The resultant wood structure is highly resilient to rot. For biodiversity, this is critical: trees with these features have the potential to become extremely old, providing specialised habitats for wood-inhabiting lichens, fungi, and various insect species—including some red-listed beetles that depend on fire-scarred, resinous wood.

“These kinds of damaged trees can become extremely old and develop traits that have long-term positive effects on, for example, wood-inhabiting lichens and fungi,” says Kårén. “Since in the past 100 years Sweden has seen relatively few and small forest fires, such damage does not occur naturally to the same extent as before. That’s where active forestry can step in and take responsibility by adding more of these kinds of trees.”

SCA, which was among the first major forest companies to adopt a comprehensive conservation strategy, is now positioning these active measures as scalable, recurring practices. The strategy is to integrate them seamlessly with existing logging operations, optimising for ecological return.

In all harvesting areas, consideration for nature is already mandatory, requiring the leaving of individual trees, groups of trees, and buffer zones. Kårén emphasizes that the active veteranisation and basal stem burning measures are to be applied to these already-designated “consideration trees” and areas that are not scheduled for harvesting.

“We want to create more trees with the potential to become ecologically valuable in areas we’ve already decided not to harvest. It is rational to coordinate active forestry with proactive conservation measures, thereby creating higher ecological values in the forest,” Kårén states.

The real impact of this approach lies in its potential scale and cost-effectiveness. SCA operates forestry activities in thousands of locations annually. By implementing these simple, replicable measures routinely, the company can contribute a vast number of developing, ecologically specialised trees across the landscape over time.
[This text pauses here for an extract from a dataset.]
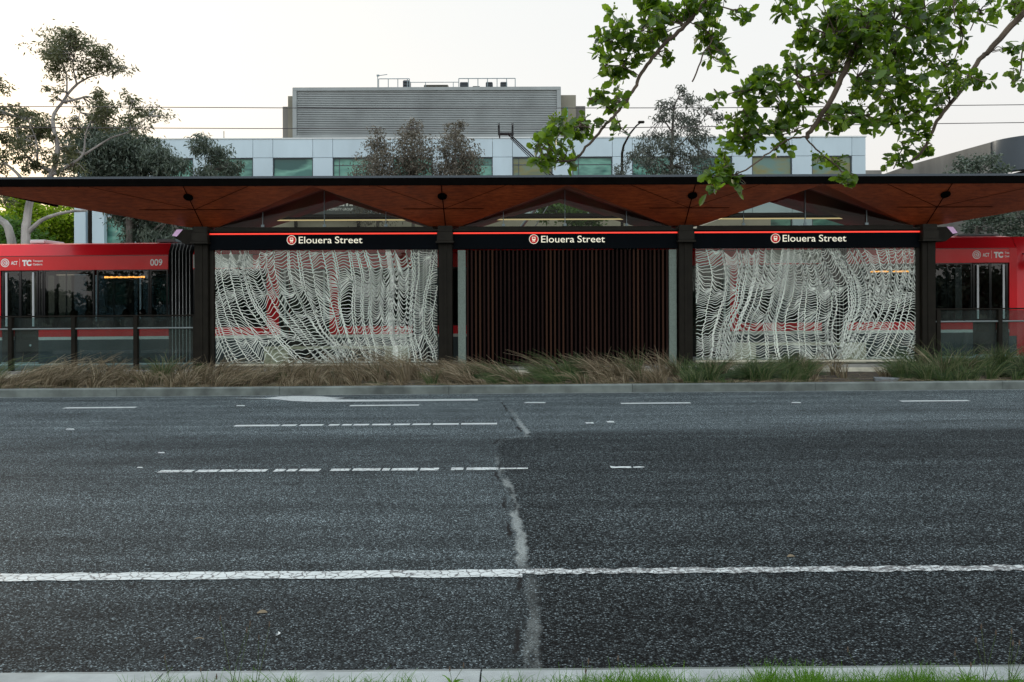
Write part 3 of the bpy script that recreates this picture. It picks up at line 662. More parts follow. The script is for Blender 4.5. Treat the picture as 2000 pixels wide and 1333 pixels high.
# ================================================================== TRAM
YT = 21.75; ST = F/YT; YT2 = YT+2.65
def TX(px): return (px-1000)/ST
tram = thing('tram', 'long red articulated tram with dark windows and slate blue skirt standing at the platform', 'tram', (TX(900), YT+1.3, .1))
ZR, ZC, ZWT, ZWB, ZWH, ZS = 3.39, 3.09, 2.73, 1.27, 1.02, .43
def tpart(mb, name, m, parent=tram, **k): return mb.build(name, m, parent, tilt=True, **k)
def body(pa, pb, doors, red_full=(), pale=(), nose=0):
    a, b = TX(pa), TX(pb)
    bd = MB()
    # side skins of both sides, with the window band left open
    for sgn, y in ((1, YT), (-1, YT2)):
        yi = y+.05*sgn; yc = y+.22*sgn
        lo, hi = min(y, yi), max(y, yi)
        bd.box(a, b, lo, hi, ZWT, ZC)
        bd.prism([(y, ZC+.004), (yi, ZC+.004), (yc+.03*sgn, ZR-.02), (yc, ZR)], 0, a, b)
    bd.add([(a, YT+.22, ZR), (b, YT+.22, ZR), (b, YT2-.22, ZR), (a, YT2-.22, ZR), (a, YT+.7, ZR+.06), (b, YT+.7, ZR+.06), (b, YT2-.7, ZR+.06), (a, YT2-.7, ZR+.06)], [(0, 1, 5, 4), (4, 5, 6, 7), (7, 6, 2, 3)])
    bo = tpart(bd, 'body', 'tram_red')
    # gasket line under the cove
    g = MB(); g.box(a, b, YT-.004, YT+.03, ZC-.012, ZC+.003); tpart(g, 'gutter', 'tram_black', bo)
    # glossy cant band
    cb = MB(); cb.box(a+.01, b-.01, YT-.008, YT-.001, ZWT+.005, ZC-.016); tpart(cb, 'cant_panel', 'tram_band', bo)
    ce = MB(); ce.box(a, b, YT+.3, YT2-.3, 2.86, 2.90); tpart(ce, 'ceiling', 'tram_in')
    fl = MB(); fl.box(a, b, YT+.04, YT2-.04, .40, .44); tpart(fl, 'floor', 'tram_floor')
    # lower side, split by doors
    cuts = sorted(doors); segs = []; x = pa
    for d0, d1 in cuts: segs.append((x, d0)); x = d1
    segs.append((x, pb))
    for s0, s1 in segs:
        if s1-s0 < 2: continue
        A, B = TX(s0), TX(s1)
        for y, sg in ((YT, 1), (YT2, -1)):
            q = MB(); q.box(A, B, min(y, y+.05*sg), max(y, y+.05*sg), ZWH+.045, ZWB); tpart(q, 'side_panel', 'tram_red', tram)
            q = MB(); q.box(A, B, min(y-.003*sg, y+.05*sg), max(y-.003*sg, y+.05*sg), ZWH-.03, ZWH+.042); tpart(q, 'white_stripe', 'tram_white', tram)
            q = MB(); q.box(A, B, min(y, y+.05*sg), max(y, y+.05*sg), .22, ZWH-.033); tpart(q, 'skirt', 'tram_blue', tram)
    for d0, d1 in cuts:
        A, B = TX(d0), TX(d1)
        for y, sg in ((YT, 1), (YT2, -1)):
            q = MB(); q.box(A+.01, B-.01, min(y+.01*sg, y+.05*sg), max(y+.01*sg, y+.05*sg), .44, 1.0); q.box(A+.01, A+.06, min(y+.01*sg, y+.05*sg), max(y+.01*sg, y+.05*sg), 1.0, ZWT-.02); q.box(B-.06, B-.01, min(y+.01*sg, y+.05*sg), max(y+.01*sg, y+.05*sg), 1.0, ZWT-.02); q.box((A+B)/2-.03, (A+B)/2+.03, min(y+.01*sg, y+.05*sg), max(y+.01*sg, y+.05*sg), 1.0, ZWT-.02)
            dd = tpart(q, 'door', 'tram_black', tram)
            q = MB(); q.box(A+.06, B-.06, y+.028*sg-.003, y+.028*sg+.003, 1.0, ZWT-.02); tpart(q, 'pane', 'glass_tram', dd)
            if sg == 1:
                q = MB(); q.box(A+.10, A+.15, y-.012, y+.004, 1.33, 2.68); q.box(B-.15, B-.10, y-.012, y+.004, 1.33, 2.68); tpart(q, 'edge_strip', 'handle', dd)
                q = disc(MB(), B-.2, .86, y-.004, .03, 12); tpart(q, 'button', 'handle', dd, recalc=False)
                q = MB(); q.box(A, B, y-.01, y+.05, .40, .437); tpart(q, 'door_sill', 'handle', dd)
    return a, b
def windows(lst):
    for pa, pb in lst:
        A, B = TX(pa), TX(pb)
        for y, sg in ((YT, 1), (YT2, -1)):
            q = MB()
            t = .035
            for bx in ((A, A+t, ZWB, ZWT), (B-t, B, ZWB, ZWT), (A+t, B-t, ZWB, ZWB+t), (A+t, B-t, ZWT-t, ZWT)): q.box(bx[0], bx[1], min(y+.004*sg, y+.045*sg), max(y+.004*sg, y+.045*sg), bx[2]+.002, bx[3]-.002)
            f = tpart(q, 'window_frame', 'tram_black', tram)
            q = MB(); q.box(A+t, B-t, y+.02*sg-.003, y+.02*sg+.003, ZWB+t, ZWT-t); tpart(q, 'pane', 'glass_tram', f)
def bellows(pa, pb):
    a, b = TX(pa), TX(pb); n = 7; bw = (b-a)/n
    mb = MB(); prof = []
    for i in range(n*2+1): prof.append((a+(b-a)*i/(2*n), YT+.03+(.11 if i % 2 else .0)))
    k0 = 0; vs = []
    for x, y in prof:
        dy = y-YT
        vs += [(x, y, .35), (x, y, 3.18), (x, y+.18, 3.42-dy*.5), (x, YT2-.18-dy, 3.42-dy*.5), (x, YT2-dy, 3.18), (x, YT2-dy, .35)]
    fs = []
    for i in range(len(prof)-1):
        for j in range(5): fs.append((i*6+j, i*6+j+1, i*6+6+j+1, i*6+6+j))
    mb.add(vs, fs); o = tpart(mb, 'bellows', 'rubber')
    e = MB()
    for i in range(n):
        if i == 0: continue
        x = a+(b-a)*i/n; e.tube([(x, YT+.022, .36), (x, YT+.022, 3.18), (x, YT+.19, 3.41)], .0085, 6)
    tpart(e, 'edging', 'rubber_edge', o)
body(-330, 329, [(3, 75), (-260, -180)]); windows([(-178, -60), (-58, 2), (76, 84), (85, 184), (189, 292), (293, 328)])
bellows(329, 377)
body(377, 805, [(547, 643)]); windows([(378, 410), (411, 519), (645, 720), (721, 804)])
bellows(805, 855)
body(855, 1200, []); windows([(856, 940), (941, 1110), (1111, 1199)])
bellows(1200, 1245)
body(1245, 1605, [(1330, 1425)]); windows([(1246, 1329), (1426, 1488), (1489, 1604)])
bellows(1605, 1655)
body(1655, 1985, [(1900, 1970)]); windows([(1656, 1740), (1741, 1899)])
def panel(pa, pb, z0, z1, m, nm):
    q = MB(); q.box(TX(pa), TX(pb), YT-.014, YT-.002, z0, z1); return tpart(q, nm, m)
panel(521, 545, ZWB-.2, ZWT-.01, 'tram_red', 'door_pillar'); panel(644, 662, ZWB-.2, ZWT-.01, 'tram_red', 'door_pillar')
panel(1426, 1442, ZWB-.2, ZWT-.01, 'tram_red', 'door_pillar'); panel(1971, 1986, .9, ZC, 'tram_red', 'door_pillar'); panel(-8, 2, 1.07, ZWT-.01, 'tram_red', 'door_pillar')
for a_, b_ in ((378, 494), (1495, 1604)):
    q = MB(); q.box(TX(a_), TX(b_), YT-.018, YT-.009, ZWT+.03, ZC+.002); q.box(TX(a_), TX(b_), YT+.05, YT+.06, ZC+.01, ZR-.03) if 0 else None
    tpart(q, 'pale_wrap', 'tram_pale')
# cab nose at each end, rounded
def cab(px, sgn):
    x0 = TX(px); mb = MB(); N = 10; rings = []
    prof = [(YT, .25), (YT, ZC), (YT+.22, ZR), (YT2-.22, ZR), (YT2, ZC), (YT2, .25)]
    yc = (YT+YT2)/2
    for i in range(N+1):
        t = i/N; x = x0+sgn*2.3*t; k = 1-.42*t**2.6
        rings.append([(x+sgn*(.35*(1-(z-.25)/3.1))*t*t, yc+(y-yc)*k, .25+(z-.25)*(1-.25*t**3)) for y, z in prof])
    vs = [p for r_ in rings for p in r_]; fs = [(i*6+j, i*6+j+1, i*6+7+j, i*6+6+j) for i in range(N) for j in range(5)] + [tuple(N*6+j for j in range(6))]
    mb.add(vs, fs); c = tpart(mb, 'cab', 'tram_red', smooth=True)
    q = MB(); q.box(min(x0+sgn*.35, x0+sgn*1.0), max(x0+sgn*.35, x0+sgn*1.0), YT-.012, YT+.1, 1.45, 2.55, .03); tpart(q, 'cab_window', 'tram_black', c)
    q = MB(); q.tube([(x0+sgn*.15, YT, 2.95), (x0+sgn*.25, YT-.18, 2.88)], .015, 6); q.box(min(x0+sgn*.2, x0+sgn*.45), max(x0+sgn*.2, x0+sgn*.45), YT-.26, YT-.14, 2.68, 2.9, .03); tpart(q, 'mirror', 'tram_black', c)
cab(1986, 1); cab(-331, -1)
# roof equipment
q = MB(); q.box(TX(32), TX(63), YT+.6, YT+1.6, ZR+.06, ZR+.16, .02); tpart(q, 'roof_box', 'white_alu')
q = MB(); q.box(TX(290), TX(328), YT+.5, YT+1.6, ZR+.06, ZR+.14, .02); tpart(q, 'roof_box', 'grey_blue')
q = MB(); q.box(TX(1890), TX(1975), YT+.5, YT+1.8, ZR+.06, ZR+.10, .02); tpart(q, 'roof_box', 'grey_blue')
# wheel bogies
for px in (-200, 230, 1020, 1760):
    x = TX(px); q = MB()
    for dx in (-.9, .9): q.tube([(x+dx, YT+.35, .40), (x+dx, YT2-.35, .40)], .28, 16)
    tpart(q, 'bogie', 'rubber')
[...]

This sustained effort, integrated across a massive commercial land base, promises to yield significant, landscape-level benefits for biodiversity in the Swedish forest ecosystem.

The shift at SCA represents a wider movement in sustainable forestry—a recognition that robust forest management must transcend the binary of production versus protection, embracing a holistic, proactive role in shaping and enhancing ecological value for the long term.